-- Requirement --
Repeat the listing exactly as given, omitting every image.

** begin Supplied information **

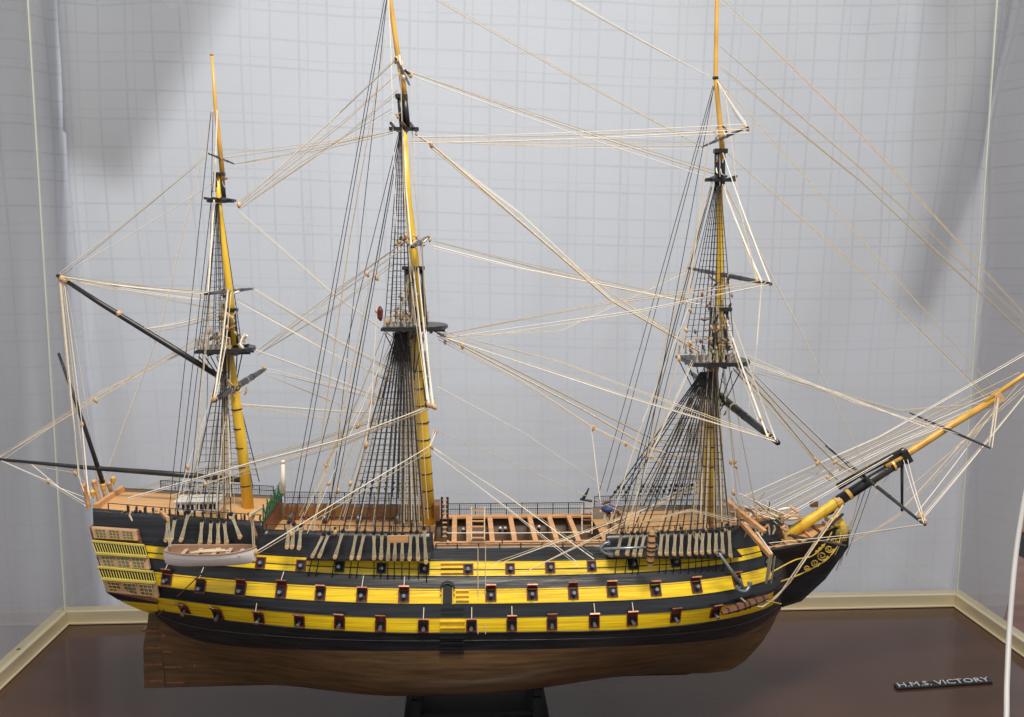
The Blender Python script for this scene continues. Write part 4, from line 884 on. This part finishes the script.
for px0, py0, px1, py1 in ((168, 520, 170, 547), (252, 515, 254, 549)):
    a, b = at(px0, py0, -.110), at(px1, py1, -.128); mb = MB()
    for k in (-1, 1): mb.tube([a+Vector((k*.001, 0, 0)), b+Vector((k*.001, 0, 0))], .0007, 4)
    mb.build('davit_tackle', LROPE, ship)
mb = MB(); mb.bar(at(161, 512, -.08), at(168, 519, -.13), .004, .004); mb.build('davit', TAN, ship)
mb = MB(); mb.bar(at(250, 518, -.08), at(256, 537, -.12), .004, .004); mb.build('davit', BRN, ship)
mb = MB(); mb.bar(at(262, 508, -.06), at(250, 515, -.13), .003, .003); mb.build('davit', TROPE, ship)
mb = MB(); mb.tube([at(206, 569, -.13), hs(158, 615, .004)], .0008, 5); mb.build('lower_guy', BRN, ship)

# ------------------------------------------------------------------ anchors
def anchor(label, shank, arms, stock, sr, stockmat, stock_sz):
    o = empty('anchor', Vector(shank[1])); tag(o, label, 'anchor', 'anchors stowed along the bow')
    def loc(p): return Vector(p)-o.location
    mb = MB(); mb.tube([loc(shank[0]), loc(shank[1])], [sr, sr*1.3], 8); mb.build('shank', STEEL, o, smooth=True)
    mb = MB(); c_ = catmull([loc(p) for p in arms], 5); n = len(c_); mb.tube(c_, [sr*(.5+.9*math.sin(math.pi*i/(n-1))) for i in range(n)], 7); mb.build('arms', STEEL, o, smooth=True)
    for p, q in ((arms[0], arms[1]), (arms[-1], arms[-2])):
        p, q = loc(p), loc(q); mb = MB(); mb.bar(p, p.lerp(q, .6), sr*3.4, sr*.8, upv=(0, 1, 0)); mb.build('fluke', STEEL, o)
    a, b = loc(stock[0]), loc(stock[1]); mb = MB()
    n = 7
    mb.tube([a.lerp(b, i/(n-1)) for i in range(n)], [stock_sz*(.55+.45*math.sin(math.pi*i/(n-1))) for i in range(n)], 6)
    so = mb.build('stock', stockmat, o)
    for k in (.12, .3, .45, .55, .7, .88):
        p = a.lerp(b, k); d = (b-a).normalized()*.001; mb = MB(); mb.tube([p-d, p+d], stock_sz*(.6+.5*math.sin(math.pi*k)), 8); mb.build('stock_hoop', SPAR, so)
    mb = MB(); c0 = loc(shank[0]); mb.tube([c0+Vector((.004*math.cos(t), 0, .004*math.sin(t))) for t in [2*math.pi*i/10 for i in range(11)]], .0008, 5); mb.build('anchor_ring', STEEL, o)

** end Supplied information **

-- Final result --
The Blender Python script for this scene continues. Write part 4, from line 884 on. This part finishes the script.
for px0, py0, px1, py1 in ((168, 520, 170, 547), (252, 515, 254, 549)):
    a, b = at(px0, py0, -.110), at(px1, py1, -.128); mb = MB()
    for k in (-1, 1): mb.tube([a+Vector((k*.001, 0, 0)), b+Vector((k*.001, 0, 0))], .0007, 4)
    mb.build('davit_tackle', LROPE, ship)
mb = MB(); mb.bar(at(161, 512, -.08), at(168, 519, -.13), .004, .004); mb.build('davit', TAN, ship)
mb = MB(); mb.bar(at(250, 518, -.08), at(256, 537, -.12), .004, .004); mb.build('davit', BRN, ship)
mb = MB(); mb.bar(at(262, 508, -.06), at(250, 515, -.13), .003, .003); mb.build('davit', TROPE, ship)
mb = MB(); mb.tube([at(206, 569, -.13), hs(158, 615, .004)], .0008, 5); mb.build('lower_guy', BRN, ship)

# ------------------------------------------------------------------ anchors
def anchor(label, shank, arms, stock, sr, stockmat, stock_sz):
    o = empty('anchor', Vector(shank[1])); tag(o, label, 'anchor', 'anchors stowed along the bow')
    def loc(p): return Vector(p)-o.location
    mb = MB(); mb.tube([loc(shank[0]), loc(shank[1])], [sr, sr*1.3], 8); mb.build('shank', STEEL, o, smooth=True)
    mb = MB(); c_ = catmull([loc(p) for p in arms], 5); n = len(c_); mb.tube(c_, [sr*(.5+.9*math.sin(math.pi*i/(n-1))) for i in range(n)], 7); mb.build('arms', STEEL, o, smooth=True)
    for p, q in ((arms[0], arms[1]), (arms[-1], arms[-2])):
        p, q = loc(p), loc(q); mb = MB(); mb.bar(p, p.lerp(q, .6), sr*3.4, sr*.8, upv=(0, 1, 0)); mb.build('fluke', STEEL, o)
    a, b = loc(stock[0]), loc(stock[1]); mb = MB()
    n = 7
    mb.tube([a.lerp(b, i/(n-1)) for i in range(n)], [stock_sz*(.55+.45*math.sin(math.pi*i/(n-1))) for i in range(n)], 6)
    so = mb.build('stock', stockmat, o)
    for k in (.12, .3, .45, .55, .7, .88):
        p = a.lerp(b, k); d = (b-a).normalized()*.001; mb = MB(); mb.tube([p-d, p+d], stock_sz*(.6+.5*math.sin(math.pi*k)), 8); mb.build('stock_hoop', SPAR, so)
    mb = MB(); c0 = loc(shank[0]); mb.tube([c0+Vector((.004*math.cos(t), 0, .004*math.sin(t))) for t in [2*math.pi*i/10 for i in range(11)]], .0008, 5); mb.build('anchor_ring', STEEL, o)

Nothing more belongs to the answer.